Now, if you lived through the 80’s, maybe you were scarred by Red Dawn: The Sundried Tomato Invasion. The only things more menacing than Soviet Russia were those chewy, insipid sour bits that showed up in everything.
But, like with tomato paste, making the stuff at home with real summer tomatoes gives you a totally different product altogether. You force all the tartness, sugar, aroma and depth of the tomato into rings maybe a fifth of their normal size, turning decent tomatoes great and good tomatoes insane. It takes hardly any effort, and their tooth-stickiness turns into real pleasure, releasing more flavor with every chew. Chop them up and put them in, on, or around pretty much anything.
Oven-dried tomatoes
Makes about 1 cup of dried tomato slices
2 pounds fresh ripe tomatoes (any variety)
2 teaspoons olive oil, plus more to store, if desired
2 pinches salt
Preheat and slice: Preheat oven to 200⁰ F, or thereabouts. Cut tomatoes into ¼” slices and lay them on a tray or two without any overlap. (A silicone mat, parchment, or nonstick baking sheet work nicely, but aren’t necessary.) Very lightly salt them and dab a finger in the oil and lightly rub it onto the tomatoes, just enough to moisten them. Ew, that sounded grody.
Let the oven do its thing: Put the tomatoes in the oven for about 2½ hours. Halfway or so into it, rotate the trays. Or forget to do it; it’ll probably be fine. They’re ready when they’re like fruit leather: dried, chewy, no visible juice but still a little pliable. If 2½ hours doesn’t do it, keep checking on them every 15 minutes. If you want to speed it up, you can flip the tomato slices at some point.

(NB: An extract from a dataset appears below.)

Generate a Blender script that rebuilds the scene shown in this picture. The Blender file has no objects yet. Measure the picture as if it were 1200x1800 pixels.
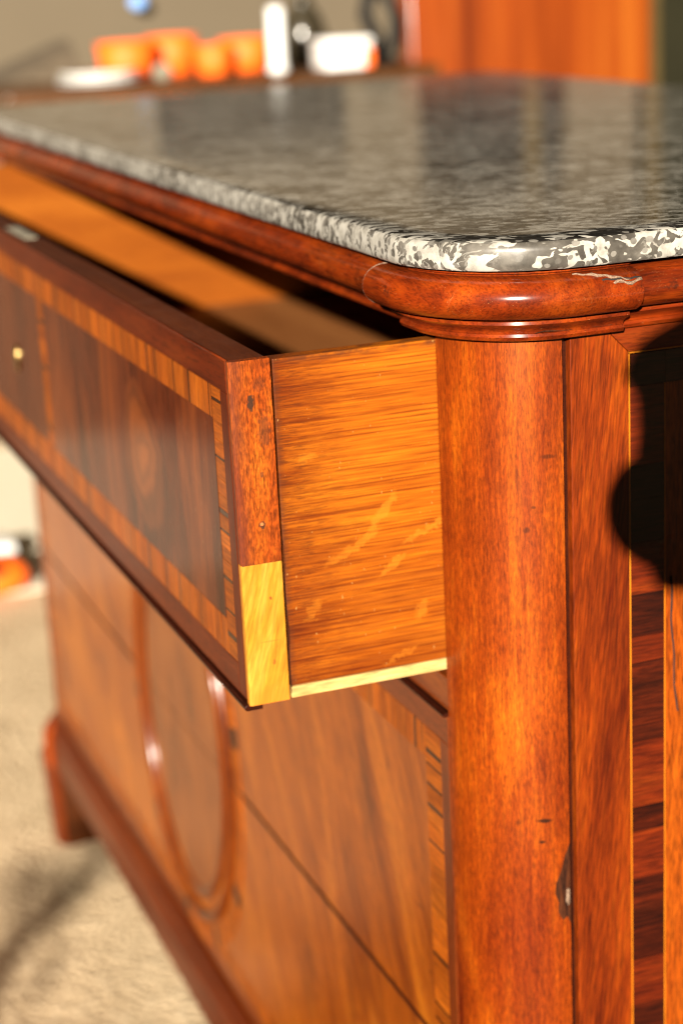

Store: When they’re done, take them out and let the tomatoes cool on the tray. Store them in an airtight container. Chop and scatter them on anything your heart desires. It’s probably not necessary to keep them in the fridge, but I do, just in case there’s still some residual moisture left in them. You can cover them in olive oil, if you’d like, which will flavor the oil. They keep for months.